Agree, and I'll add 3 other really useful QEMU features for osdev:

1) Record & Replay: Record an execution and replay it back. You can even attach GDB while replaying, and go back in time while debugging with "reverse-next" and "reverse-continue": https://qemu-project.gitlab.io/qemu/system/replay.html

2) The QEMU monitor, especially the "gva2gpa" and "xp" commands which are very useful to debug stuff with virtual memory

3) "-d mmu,cpu_reset,guest_errors,unimp": Basically causes QEMU to log when your code does something wrong. Also check "trace:help", there's a bunch of useful stuff to debug drivers

kotborealis 2 weeks ago

Record & replay sounds really nice, but the actual reverse-debugging is broken, see https://gitlab.com/qemu-project/qemu/-/issues/2634

jannesan 2 weeks ago

thanks for sharing! qemu is very powerful, but it’s hard to discocer a lot of these features

o11c 2 weeks ago

> you'll need a GDB client built for the target architecture

Thankfully, GDB has a multiarch build these days which should work for all well-behaved targets in a single build.

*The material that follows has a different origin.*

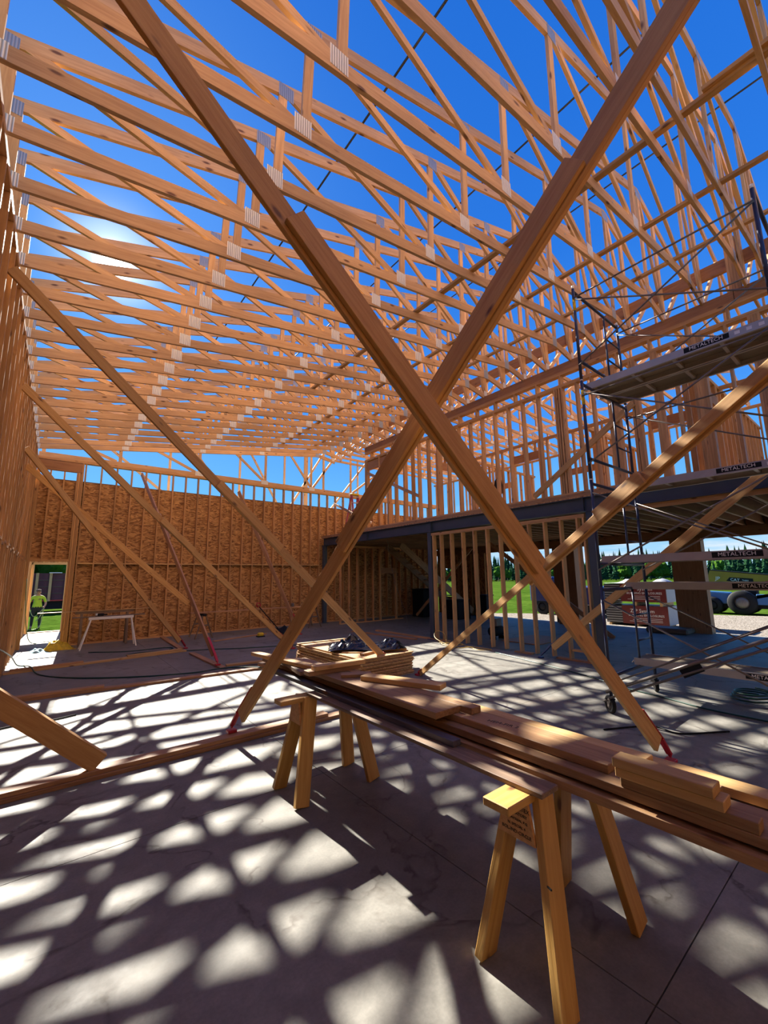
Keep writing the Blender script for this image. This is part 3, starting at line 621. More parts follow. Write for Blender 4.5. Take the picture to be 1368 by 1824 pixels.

(the place it is known to fail is for badly-behaved (embedded?) targets where there are configuration differences but no way to identify them)

ramon156 2 weeks ago

For any rust enthusiasts, phil-opp's guide is such a fun exercise to try out. It was actually the first thing I tried in Rust (very silly idea) and ended up only understanding ~5% of what I had just typed out.

I tried it again 2-3 years later and took the time to go over each subject. I even planned in advance to make sure I was going to finish it.

12345hn6789 1 week ago

It's good but unfortunately he is no longer publishing any further entries. It has been 4 years since the last chapter.

quibono 2 weeks ago

Hey, any chance you could link it please?

vrnvu 2 weeks ago

quibono 2 weeks ago

Thank you!

khaledh 2 weeks ago

Very cool to see someone tackling a small OS for RISC-V.

Shameless plug: I've written hobby OS (well, a kernel actually) in Nim for x86-64[0] and it's all documented as well. I put its development on hold until I create a JetBrains plugin for Nim (in heavy development right now).